For years, the success of brands’ advertisements and content on Facebook was predicated on the idea of engagements — how many clicks the content got, how many comments it received, how many likes it generated, etc. But now, there’s a relatively new metric the social media platform started prioritizing: dwell time. This metric has quickly become one of the top considerations for brands and publishers who want to continue finding success on Facebook; here’s a rundown of dwell time and what it means for video content on the social site.

What Is Facebook Dwell Time?

Essentially, dwell time is the total amount of time a user hovered over a particular post or piece of content in their feed, and includes users who have both engaged or not engaged with the content. The longer a particular user keeps their screen frozen on a Facebook video, the longer its dwell time will be. For the purposes of this article, we’ll assume “content” refers to any type of video content or ad.

Why Does It Matter?

Dwell time is technically a more accurate way to determine whether or not a particular piece of content was impactful, reached its target audience, or had tangible business results, regardless of engagements or clicks. In fact, Facebook adopted this type of metric because the site found in 2012 through an ROI study with Datalogix that “more than 90% of offline sales come from people who don’t interact with ads during the campaign.”
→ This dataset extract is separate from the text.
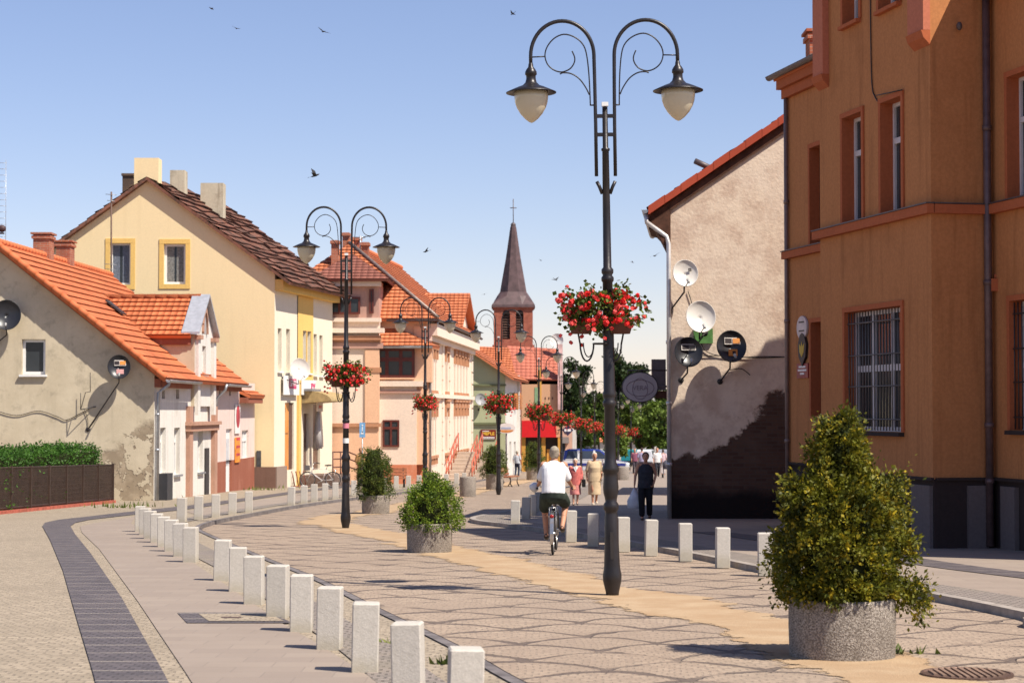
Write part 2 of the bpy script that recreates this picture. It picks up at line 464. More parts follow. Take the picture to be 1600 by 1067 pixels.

This surprising statistic disproves the so-called value of click-throughs, clicks, likes, and similar action-based engagement metrics on Facebook. The social media site has even called these types of metrics stand-ins:

“Online engagement metrics are a proxy for interest, but they are not a reliable indicator of the content’s persuasiveness. Persuasive content influences your audience in a way that helps move your business.”

As such, Facebook has been placing more emphasis over the last year on dwell time as it is a better measure of effectiveness and helps prove a user’s actual interest in the content. This is the opposite of engagement metrics, which can merely reflect behavior patterns (i.e. a user might have a penchant for clicking the “like” button but not actually remember later what they liked).

How Does Facebook Dwell Time Work?

After implementing dwell time, Facebook created three new ad recall metrics for brands running promoted campaigns:

  • Estimated Ad Recall Lift (People)  —  The additional number of people Facebook estimates will remember seeing your ads if asked within 2 days
  • Estimated Ad Recall Lift Rate  —  The estimated number of people who will recall your ad divided by the number of people your ad reached
  • Cost Per Estimated Ad Recall Lift (People)  —  The average cost per additional person Facebook estimates will recall seeing your ad if asked within 2 days

To get an idea of how effective your content is actually performing based on these metrics, all you need to do is set up a campaign with brand awareness and reach optimization as your objective. Facebook estimates this particular objective results in an average 60% higher ad recall lift than campaigns which choose engagement as their primary goal.

Once your brand awareness/reach campaign is running, Facebook uses various factors such as the number of people you reached with previous ads and how much time people spent looking at those ads to serve your content to audiences who are most likely to pay attention. In the long run, this increases brand awareness and better ad recall ROI for brands most interested in increasing recognition of their company and message.

How Does Dwell Time Play into Your Video Strategy?

If you’re a brand or publisher who’s predominantly focused on clicks in the past, you’ll need to reframe the way you think about your video content strategy. Instead, you should be working to develop content and ads your audience members will keep their eyes glued to for longer periods of time, even if all they do is scroll through their feeds and pause on your video without clicking it. Make sure you keep a close eye on your metrics so you can see what type of content most resonates with your followers and continue to make more of it.

For brands who have tried to find a balance between engagements, clicks, and dwell time, there’s no reason to stop this practice. All you need to do is adjust it more in favor of dwell time if you want your videos to succeed on Facebook from hereon out. Some factors to consider are the effectiveness of the images and text you use and the amount of awareness your audience already has about your brand.

Additionally, if your brand is one of the select few looking to start using Facebook’s upcoming mid-roll ads, you’ll need to make sure your content is compelling enough to keep users interested beyond the interruption. Careful editing will help a great deal here (i.e. using a cliffhanger cut), and of course your ability to tell a story and deliver a message will also convince audiences to continue watching through the ad break.